Question

A die is tossed twice. A success is getting an odd number on a toss. Find the mean and the variance of the probability distribution of the number of successes.

Answer 1

Let $x$ be the random variable denoting the number of times an odd number (the number of successes) when a die is tossed twice.

Then $x$ takes the values $0,1,2$

Let $P(X=0)$ be probability of getting no odd number (both times showing even).

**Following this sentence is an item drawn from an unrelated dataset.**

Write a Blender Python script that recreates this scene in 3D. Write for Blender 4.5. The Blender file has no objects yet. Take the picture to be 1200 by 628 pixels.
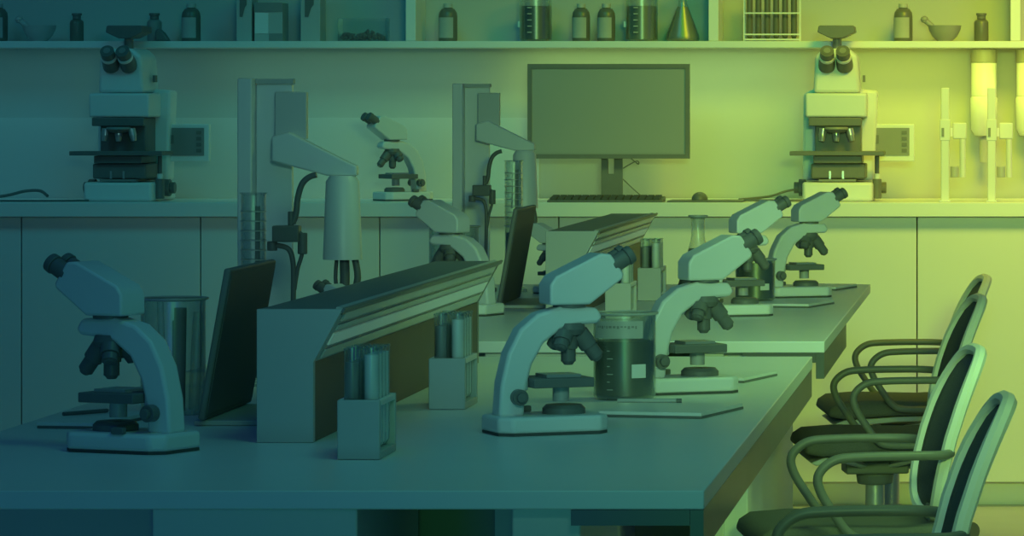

$\therefore P(X=0)=\frac{3}{6}\times \frac{3}{6}=\frac{1}{4}$

Let $P(X=1)$ be probability of getting odd number once.

$\therefore P(X=1)=2C_1\frac{3}{6}\times \frac{3}{6}=\frac{6}{6}\times \frac{3}{6}=\frac{1}{2}$

Let $P(X=2)$ be probability of getting odd number twice.

$\therefore P(X=2)=\frac{3}{6}\times \frac{3}{6}=\frac{1}{4}$

Thus the probability distribution of $X$ is given by

$X=x$	$x=0$	$x=1$	$x=2$
$P(X=x)$	$\frac{1}{4}$	$\frac{1}{2}$	$\frac{1}{4}$

We know that mean $E\left(X\right)=\sum x_i{P}_i=0\times \frac{1}{4}+1\times \frac{1}{2}+2\times \frac{1}{4}$

$\therefore E\left(X\right)=0+\frac{1}{2}+\frac{1}{2}=1$

Thus mean $E\left(X\right)=1$.

We know that $var\left(X\right)=E\left(X^2\right)-\left[E\right(X){]}^2$

$E\left(X^2\right)=\sum x_i^2{P}_i=0\times \frac{1}{4}+1^2\times \frac{1}{2}+2^2\times \frac{1}{4}$

$\therefore E\left(X^2\right)=0+\frac{1}{2}+4\times \frac{1}{4}=\frac{3}{2}$

Thus $var\left(X\right)=\frac{3}{2}-[1{]}^2=\frac{3}{2}-1=\frac{1}{2}$

Hence mean is $1$ and variance is $\frac{1}{2}$.